In January 2023, the Company issued 535,500,000 Class A ordinary shares (76,500,000 ADS equivalent) upon the completion of a registered follow-on public offering and 69,825,000 Class A ordinary shares (9,975,000 ADS equivalent) pursuant to the underwriters’ partial exercise of their option to purchase additional ADSs, respectively. The net proceeds received by the Company for this offering amounted to US$500.0 million (equivalent to RMB3,448.6 million), after deducting underwriting discounts and commissions but not considering the offering expenses in connection with the offering.

In February 2023, the convertible senior noteholder of PAG Notes exercised their option to purchase additional convertible senior notes under the same terms and conditions for US$50.0 million (equivalent to RMB344.9 million).

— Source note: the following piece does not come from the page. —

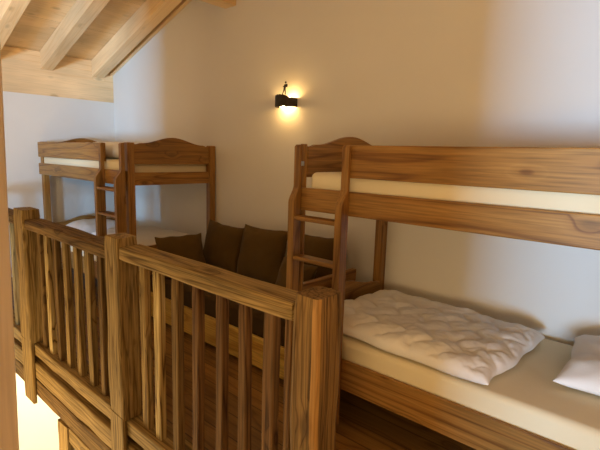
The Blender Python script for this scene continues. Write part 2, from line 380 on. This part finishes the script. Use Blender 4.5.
# ------------------------------------------------------------------ bunk beds
def arch(y0, y1, ztop, rise, n=24):
    pts = []
    yc = (y0+y1)/2; half = (y1-y0)*.40
    for i in range(n+1):
        y = y0+(y1-y0)*i/n; d = abs(y-yc)
        z = ztop + (rise*(.5+.5*math.cos(math.pi*d/half)) if d < half else 0) - (.012 if d > (y1-y0)*.42 else 0)
        pts.append((y, z))
    return pts
def bunk(label, loc, ladder_left, group, lp=(.07, .07), gap=.392):
    t = thing('bunk_bed', label, 'bunk bed', loc, group)
    LN = 2.104; F = -.98; Bk = -.012; p = .07
    mx = (lambda a, b: (a, b)) if ladder_left else (lambda a, b: (LN-b, LN-a))
    wb = 'bunk'
    def bx(name, x0, x1, y0, y1, z0, z1, axis='x', bev=.004):
        x0, x1 = mx(x0, x1)
        return MB().box((x0, y0, z0), (x1, y1, z1), axis, bev).build(name, wb, t)
    # corner posts
    for x0, x1, d, xr in ((0, lp[0], lp[1], -.022 if ladder_left else 0), (LN-p, LN, p, LN-p)):
        bx('corner_post', x0, x1, F+.002, F+d, 0, 1.612, 'z', .006)
        bx('corner_post', xr, x1, Bk-p, Bk, 0, 1.612, 'z', .008)
    # end panels
    for x0 in (.018, LN-p+.018):
        a, b = mx(x0, x0+.032)
        y0, y1 = F+(lp[1] if x0 < .5 else p)+.001, Bk-p-.001
        MB().prism([(y0, 1.42), *arch(y0, y1, 1.611, .062), (y1, 1.42)], 'yz', a, b, 'y').build('head_panel', wb, t)
        MB().box((a, y0, 1.228), (b, y1, 1.346), 'y').build('end_rail', wb, t)
        if ladder_left or x0 > .5:
            MB().prism([(y0, .24), *arch(y0, y1, .635, .065), (y1, .24)], 'yz', a, b, 'y').build('head_panel', wb, t)
        else:
            MB().box((a, y0, .24), (b, y1, .42), 'y').build('end_rail', wb, t)
    # long side boards
    bx('guard_rail', gap+.015, LN-.002, F-.022, F-.0005, 1.434, 1.606, 'x', .005)
    bx('side_rail', .034, LN-.002, F-.022, F-.0005, 1.230, 1.361, 'x', .005)
    bx('side_rail', p+.001, LN-p-.001, Bk-.04, Bk-.016, 1.230, 1.361)
    bx('guard_rail', p+.001, LN-p-.001, Bk-.04, Bk-.016, 1.434, 1.600)
    bx('side_rail', .034, LN-.002, F-.022, F-.0005, .236, .412, 'x', .005)
    bx('side_rail', p+.001, LN-p-.001, Bk-.04, Bk-.016, .236, .412)
    for z in (1.262, .262):
        m = MB()
        for i in range(12):
            x = .12+i*(LN-.24)/11
            m.box((x-.04, F+.004, z), (x+.04, Bk-.045, z+.018), 'y', .002)
        o = m.build('slats', wb, t)
    # ladder
    for k, x0 in enumerate((0., gap)):
        a, b = mx(x0, x0+.046)
        y1 = F-.0235; yt = F-.058+(.012 if ladder_left else 0); yl = F-(.088 if ladder_left else .112)
        prof = [(y1, 0.02), (y1, 1.607), (yt+.012, 1.607), (yt, 1.595), (yt, 1.375)]
        for i in range(1, 8):
            u = i/8; s_ = u*u*(3-2*u); prof.append((yt+(yl-yt)*s_, 1.375-.10*u))
        prof += [(yl, 1.275), (yl, .02)]
        st = MB().prism(prof, 'yz', a, b, 'z', .004).build('ladder_stile', wb, t)
        if k == 0 and ladder_left:
            MB().box((b+.0003, yt+.012, 1.486), (b+.002, yt+.036, 1.512), 'z', 0).build('tag', 'tag', st)
    for z in (1.19, .955, .72, .485, .25):
        bx('ladder_rung', .0465, gap-.0005, yl+.004, F-.024+.018, z-.014, z+.010, 'x', .004)
    return t
B1 = (.108, 0, 0); B2 = (4.258, 0, 0)
bunk('brown pine bunk bed in the far corner under the rafters, ladder at its right', B1, False, 'brown pine bunk beds')
bunk('brown pine bunk bed at right with its ladder behind the end post of the railing', B2, True, 'brown pine bunk beds', (.046, .020), .342)

# ------------------------------------------------------------------ soft things
def soft(name, lx, ly, T, mat, n=(40, 30), p=6., q=.45, bump=None, flat=.35, pull=0., wob=.0, seed=0., base=0.):
    """closed padded shape: local x/y extent, thickness T, lower side flatter, bottom at z=0"""
    nx, ny = n; bm = bmesh.new(); G = bm.verts.layers.float_vector.new('grain')
    top, bot = {}, {}
    for i in range(nx+1):
        for j in range(ny+1):
            u = -1+2*i/nx; v = -1+2*j/ny
            u = math.copysign(1-(1-abs(u))**1.35, u); v = math.copysign(1-(1-abs(v))**1.35, v)
            e = max(0, (1-abs(u)**p))**q*max(0, (1-abs(v)**p))**q
            sx = 1-pull*(1-abs(v)**2)*abs(u)**2; sy = 1-pull*(1-abs(u)**2)*abs(v)**2
            x = u*lx/2*sx; y = v*ly/2*sy
            if wob:
                d = noise.noise_vector(Vector((u*2.2+seed, v*2.2-seed, seed*.3)))
                x += d.x*wob; y += d.y*wob
            edge = i in (0, nx) or j in (0, ny)
            zt = T*(flat+(1-flat)*e)
            if bump and not edge: zt += bump(x, y)*min(1, e*1.6)
            top[i, j] = bm.verts.new((x, y, T*flat if edge else zt))
            if not edge: bot[i, j] = bm.verts.new((x, y, T*flat*(1-e)))
            else: bot[i, j] = top[i, j]
    for i in range(nx):
        for j in range(ny):
            bm.faces.new((top[i, j], top[i+1, j], top[i+1, j+1], top[i, j+1]))
            vs = [bot[i, j], bot[i, j+1], bot[i+1, j+1], bot[i+1, j]]
            try: bm.faces.new(vs)
            except ValueError: pass
    for f in bm.faces: f.smooth = True
    me = bpy.data.meshes.new(name); bm.to_mesh(me); bm.free(); me.materials.append(M[mat])
    o = bpy.data.objects.new(name, me); COL.objects.link(o)
    return o
def mattress(label, x0, x1, y0, y1, z0, z1, seed):
    def b(x, y): return .004*noise.noise(Vector((x*3+seed, y*3, 0)))
    m = MB(); m.box((-(x1-x0)/2, -(y1-y0)/2, 0), ((x1-x0)/2, (y1-y0)/2, z1-z0), 'x', bev=.035, seg=5)
    o = m.build('mattress', 'sheet', loc=((x0+x1)/2, (y0+y1)/2, z0))
    for f in o.data.polygons: f.use_smooth = True
    tag(o, label, 'mattress', 'mattresses in cream fitted sheets')
for b, wh, up in ((B1, 'of the corner bunk bed', ''), (B2, 'of the right-hand bunk bed', '')):
    x = b[0]
    mattress('cream sheeted mattress on the upper bunk '+wh, x+.075, x+2.03, -.974, -.058, 1.281, 1.452, x)
    mattress('cream sheeted mattress on the lower bunk '+wh, x+.075, x+2.03, -.974, -.058, .281, .515, x+5)

def quilt(x, y):
    # ogee stitching: soft puffs between wavy seams, and crumples
    s = .085
    w = noise.noise_vector(Vector((x*4, y*4, 1)))*.02
    x += w.x; y += w.y
    k = x/s + .5*math.sin(y/s*math.pi*.8)
    h = .013*(abs(math.sin(k*math.pi*.5))**.4-.8)
    k2 = y/.10 + .35*math.sin(x/s*math.pi)
    h += .009*(abs(math.sin(k2*math.pi*.5))**.4-.8)
    h += .014*noise.noise(Vector((x*5, y*6, 3))) + .008*noise.noise(Vector((x*16, y*18, 7))) + .004*noise.noise(Vector((x*34, y*38, 9)))
    return h
d = soft('duvet', 1.10, .80, .108, 'linen', (150, 110), 8, .42, quilt, .36, .0, .03, 2.)
d.location = (4.90, -.565, .516); d.rotation_euler = (0, 0, R(-3))
tag(d, 'white quilted duvet folded on the lower bunk at right', 'duvet')
def crumple(s, a=.012):
    return lambda x, y: a*noise.noise(Vector((x*6+s, y*6, s)))+a*.5*noise.noise(Vector((x*14, y*14+s, s)))
d = soft('pillow', .64, .66, .14, 'linen', (60, 60), 5, .55, crumple(4, .016), .35, .05, .02, 5.)
d.location = (5.945, -.395, .516); d.rotation_euler = (0, 0, R(4))
tag(d, 'white pillow at the right edge on the lower bunk', 'pillow')
d = soft('duvet', 1.05, .72, .16, 'linen', (70, 50), 7, .42, crumple(9, .016), .4, 0, .03, 3.)
d.location = (1.56, -.47, .516); d.rotation_euler = (0, 0, R(2))
tag(d, 'white duvet folded on the lower bunk of the corner bed', 'duvet')
d = soft('pillow', .60, .62, .17, 'linen', (40, 40), 4, .6, crumple(14), .35, .1, .02, 8.)
d.location = (.55, -.55, .516)
tag(d, 'white pillow on the lower bunk of the corner bed, behind the railing', 'pillow')
d = soft('duvet', 1.25, .74, .165, 'linen', (70, 50), 7, .42, crumple(19, .014), .4, 0, .03, 6.)
d.location = (1.38, -.52, 1.453)
tag(d, 'white duvet folded on the upper bunk of the corner bed', 'duvet')

# ------------------------------------------------------------------ bench with cushions
be = thing('bench', 'low brown wooden daybed bench between the two bunk beds', 'bench', (3.21, -.84, 0))
def bp(name, a, b, axis='x'): return MB().box(a, b, axis, .005, keep=False).build(name, 'bunk', be, shift=(3.21, -.84, 0))
o = bp('front_board', (2.256, -.862, .022), (4.164, -.836, .248)); o.data.materials[0] = M['bench']
bp('base', (2.256, -.80, .002), (4.164, -.03, .22))
bp('end_panel', (2.215, -.866, 0), (2.254, -.50, .665), 'y')
bp('end_panel', (4.166, -.866, 0), (4.205, -.255, .728), 'y')
o = MB().box((-.945, -.40, 0), (.945, .40, .185), 'x', .035, 4).build('seat_cushion', 'brownseat', loc=(3.21, -.432, .222))
tag(o, 'long dark brown seat cushion on the wooden bench', 'cushion')
def cushion(label, w, h, T, loc, lean, turn, seed, roll=0.):
    o = soft('cushion', w, h, T, 'brown', (34, 34), 3.2, .62, crumple(seed, .010), .5, .07, .012, seed)
    # stand it on its lower edge, leaning back
    rot = Matrix.Rotation(R(turn), 4, 'Z') @ Matrix.Rotation(R(90-lean), 4, 'X') @ Matrix.Rotation(R(roll), 4, 'Z')
    o.matrix_world = Matrix.Translation(Vector(loc)) @ rot
    tag(o, label, 'cushion', 'brown scatter cushions')
cushion('large brown scatter cushion against the wall, second from left on the bench', .55, .46, .17, (2.63, -.17, .625), 13, 0, 1.3, -1)
cushion('large brown scatter cushion against the wall, right of centre on the bench', .55, .49, .18, (3.20, -.185, .645), 14, 2, 2.7, 1.5)
cushion('brown scatter cushion against the wall behind the right bunk ladder', .52, .48, .16, (3.76, -.17, .668), 12, -2, 4.1, 1)
cushion('brown scatter cushion leaning on the left end of the bench', .46, .38, .15, (2.455, -.625, .575), 20, 80, 5.9, 0)
cushion('small brown cushion in front of the others at the right end of the bench', .40, .36, .14, (3.87, -.50, .575), 20, -10, 7.7, 0)

# ------------------------------------------------------------------ wall lamp
la = thing('wall_sconce', 'dark iron wall lamp with a small climber figure, lit on the back wall', 'lamp', (3.225, 0, 1.995))
MB().box((-.05, -.012, -.03), (.05, -.001, .03), 'z', .003).build('back_plate', 'iron', la)
MB().box((-.012, -.100, -.006), (.012, -.0125, .006), 'y', .002).build('bracket', 'iron', la)
bm = bmesh.new(); bm.verts.layers.float_vector.new('grain')
n = 28; rows = []
for i in range(n+1):
    th = math.pi*i/n; x = -.110*math.cos(th); y = -.0008-.112*math.sin(th)**.75
    zt = .036 + (.027*max(0, 1-abs((x+.01)/.10)**2.5)) + .003*math.sin(i*2.3)*(abs(x+.03) < .07)
    for k in (0, 1): pass
    sx = x*.965; sy = -.0008+(y+.0008)*.95
    rows.append([bm.verts.new((x, y, -.040)), bm.verts.new((x, y, zt)), bm.verts.new((sx, sy, zt)), bm.verts.new((sx, sy, -.040))])
for a, b in zip(rows, rows[1:]):
    for k in range(4): bm.faces.new((a[k], b[k], b[(k+1) % 4], a[(k+1) % 4]))
bm.faces.new(rows[0]); bm.faces.new(rows[-1][::-1])
bmesh.ops.recalc_face_normals(bm, faces=bm.faces[:])
me = bpy.data.meshes.new('shade'); bm.to_mesh(me); bm.free(); me.materials.append(M['iron'])
sh = bpy.data.objects.new('shade', me); COL.objects.link(sh); sh.parent = la
cf = MB(); o0 = Vector((.040, -.106, .058))
def P(x, z, y=0): return o0+Vector((x, y, z))
cf.tube(P(-.012, 0), P(.000, .030, .004), .0045, .005); cf.tube(P(.000, .030, .004), P(.012, .050), .005, .007)
cf.tube(P(.022, 0), P(.028, .024, -.006), .0045, .005); cf.tube(P(.028, .024, -.006), P(.018, .050), .005, .007)
cf.tube(P(.015, .050), P(.022, .078), .009, .011)
cf.ball(P(.026, .098), .0085, (1, 1, 1.15))
cf.tube(P(.016, .078), P(.008, .062, -.012), .004, .0035); cf.tube(P(.028, .080), P(.036, .064, -.008), .004, .0035)
cf.ball(P(.034, .072, .004), .011, (.8, .8, 1.3))
cf.build('climber_figure', 'iron', la)
MB().ball((-.002, -.066, -.026), .019, (1, 1, 1.2)).build('bulb', 'bulb', la)
MB().ball((.055, -.058, .030), .016, (1, 1, 1.2)).build('bulb', 'bulb', la)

In March 2023, the Company issued an aggregate principal amount of US$600 million (equivalent to RMB4,138.3 million) convertible senior notes (the "2028 Notes") for cash. The net proceeds of the 2028 Notes (after deducting the initial purchasers' discounts, taking into account the estimated reimbursement from the initial purchasers for certain expenses incurred by the Company, but without deducting other estimated offering expenses payable by the Company) amounted to approximately US$591 million (equivalent to RMB4,076.2 million). The 2028 Notes are senior, unsecured obligations of the Company, and interest is payable quarterly in cash at a rate of 6.50% per annum in arrears on March 15, June 15, September 15 and December 15 of each year, beginning on June 15, 2023. The 2028 Notes will mature on March 15, 2028 unless repurchased, redeemed or converted prior to such date. The 2028 Notes may be convertible into the Company's ADS at the holder's option and subject to the terms of the 2028 Notes, at an initial conversion rate of 101.4636 ADS per US$1,000 principal amount of the 2028 Notes (which is equivalent to an initial conversion price of approximately US$9.86 per ADS). Upon conversion, the Company will pay or deliver to such converting holders, as the case may be, cash, ADSs, or a combination of cash and ADSs, at its election. On March 16, 2026 or in the event of certain fundamental changes, the holders of the 2028 Notes will have the right to require the Company to repurchase for cash all or part of their notes at a repurchase price equal to 100% of the principal amount of the 2028 Notes to be repurchased, plus accrued and unpaid interest. Concurrently with and shortly after the offering of the 2028 Notes, the Company also entered into separate and individually privately negotiated agreements with certain holders of the 2026 Notes to repurchase US$340 million (equivalent to RMB2,345.0 million) principal amount of such notes for cash.